9/11 made Fritz and Helen Renold rethink world politics and write another libretto on that subject in the 2003 commissioned work, The Euphrates & Tigris Suite. The 4-hour work -- featuring Jim Snidero, Frank Green, Steven Bernstein, Amir Elsaffar, Julian Joseph, Wayne Bergeron, Charlie Young, Tommy Smith, Walt Weiskopf and others – drew on themes of the tree, The Fall of Babylon (from the universal Judaic, Muslim, and Christian roots of Abraham from Ur of the Chaldeans) to point out that powers to be make democracy seem real. The piece was recorded on 48-track digital and DVD.

Airto Moreira and Flora Purim performed with the Aarau Youth Orchestra - A Night Of Jobim in 2004. Guests included Donny McCaslin, Oscar Castro Neves, Cooper, and Christian Jacob, who also wrote string arrangements for the Brazilians.
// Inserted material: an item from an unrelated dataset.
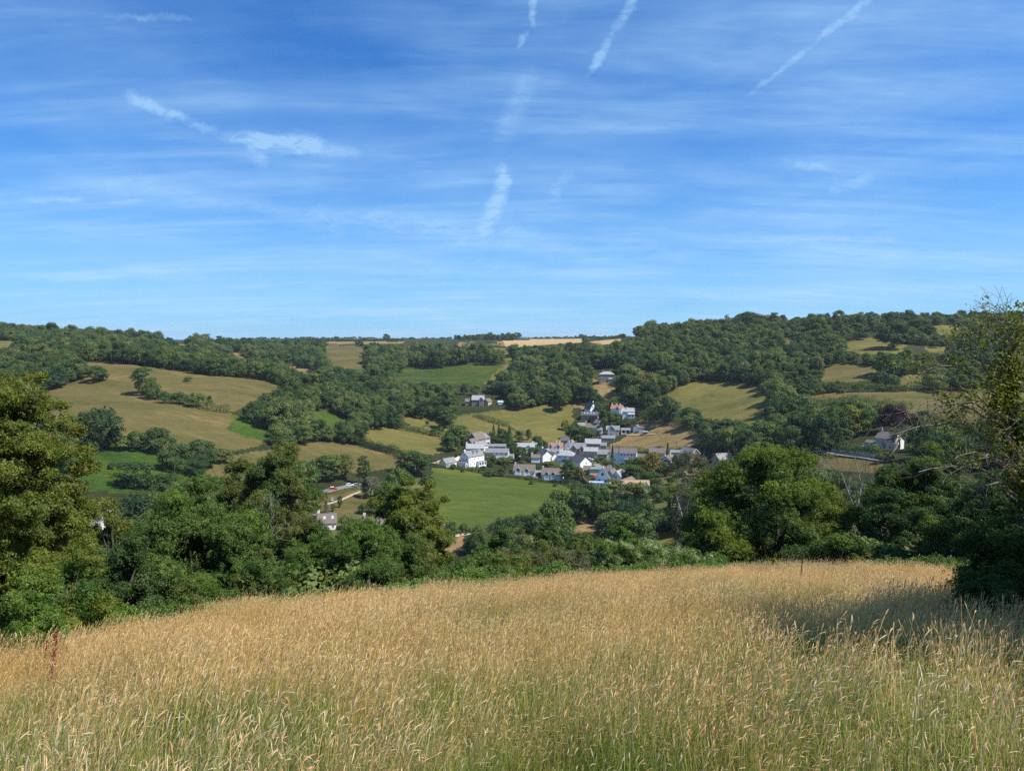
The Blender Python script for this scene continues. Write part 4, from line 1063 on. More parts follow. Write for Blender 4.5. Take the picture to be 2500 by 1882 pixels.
 (740,1200,70,80,0,'leafy tree left of the orchard lawn','mid_leaf'),
 (700,1215,80,90,2,'dark tree at the left edge of the cottage orchard','dark_leaf'),
 (755,1262,40,40,1,'bright green shrub tree behind the solar-roofed cottage','mid_leaf'),
 (735,1270,60,50,0,'grey-green garden tree left of the solar-roofed cottage','olive_leaf'),
 (905,1215,50,56,0,'greyish tree at the top of the orchard track','grey_leaf'),
 (900,1252,50,32,7,'bush in front of the orchard lawn','mid_leaf'),
 (955,1240,80,70,1,'dark tree behind the hidden cottage chimneys','dark_leaf'),
 (840,1290,40,34,6,'round bush right of the solar-roofed cottage','mid_leaf'),
 (862,1300,50,40,7,'leafy bush in the cottage garden gap','olive_leaf'),
 (1040,1200,46,44,6,'dark bush on the left edge of the vivid green field','dark_leaf'),
 (1045,1245,44,40,7,'hedge bush at the left side of the vivid green field','mid_leaf'),
 (700,1290,50,40,6,'bush left of the solar-roofed cottage','mid_leaf'),
 (1010,1262,60,60,2,'tree behind the bright white cottage','mid_leaf'),
]
for px, pb, w, h, k, lab, mt in TREES:
    tree_at(px, pb, w, h, k, lab, mt)
tree_at(830, 1238, 14, 32, 5, 'dark clipped cypress, egg-shaped, on the orchard lawn', 'dark_leaf', 'cypress', 'clipped_cypress')
tree_at(798, 1222, 6, 26, 5, 'thin golden cypress column by the lane hedge', 'gold_leaf', 'cypress', 'golden_cypress')
tree_at(796, 1252, 24, 34, 8, 'small blue spruce behind the solar-roofed cottage', 'blue_leaf', 'spruce', 'blue_spruce')
tree_at(813, 1248, 12, 20, 5, 'small green cone-shaped bush beside the blue spruce', 'mid_leaf', 'bush', 'cone_bush')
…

2005’s African Heritage program brought back to Aarau old Boston friends Jamshied Sharifi and Werner “Vana” Gierig. Following the festival Renold went back into the studio and recorded his first big band CD project, The Cube. The work, with spiritual texts by Helen Renold, was played by an all-star band and recorded for an upcoming CD - release.

Jazzaar 2006 saw a full-scale Beatles Revival! The performance Friday night was The Beatles in Symphony and featured the ‘Fab Four’ [from Colorado] with the Aargauer Jugend Pops Symphony Orchestra conducted by Patrick Furrer. Ian Darrington, Wigan Festival Director and IAJE representative, wrote: “This concert truly represented what musical performance is all about. It had … every emotion from laughter to tears and everything in between. It had people tapping their feet to the faster tunes and swaying to the slower tunes. It featured outstanding musical arrangements performed to an extremely high level...[and] great rapport with the capacity audience, every one of whom must have gone home that evening knowing they had been a part of such a special evening.”

Over this decade, Renold wrote an amazing spate of over 200 compositions most of which he orchestrated himself. The commissions keep rolling in… from Manhattan School of Music, local and international big bands, and various foundations. The works include saxophone quartets, orchestral pieces, saxophone and bass trombone concerti. Renold’s first saxophone book -- released through major international publisher Zimmermann in Frankfurt, Tokyo, New York -- includes 16 transcriptions from duets played by Renold and Jacob.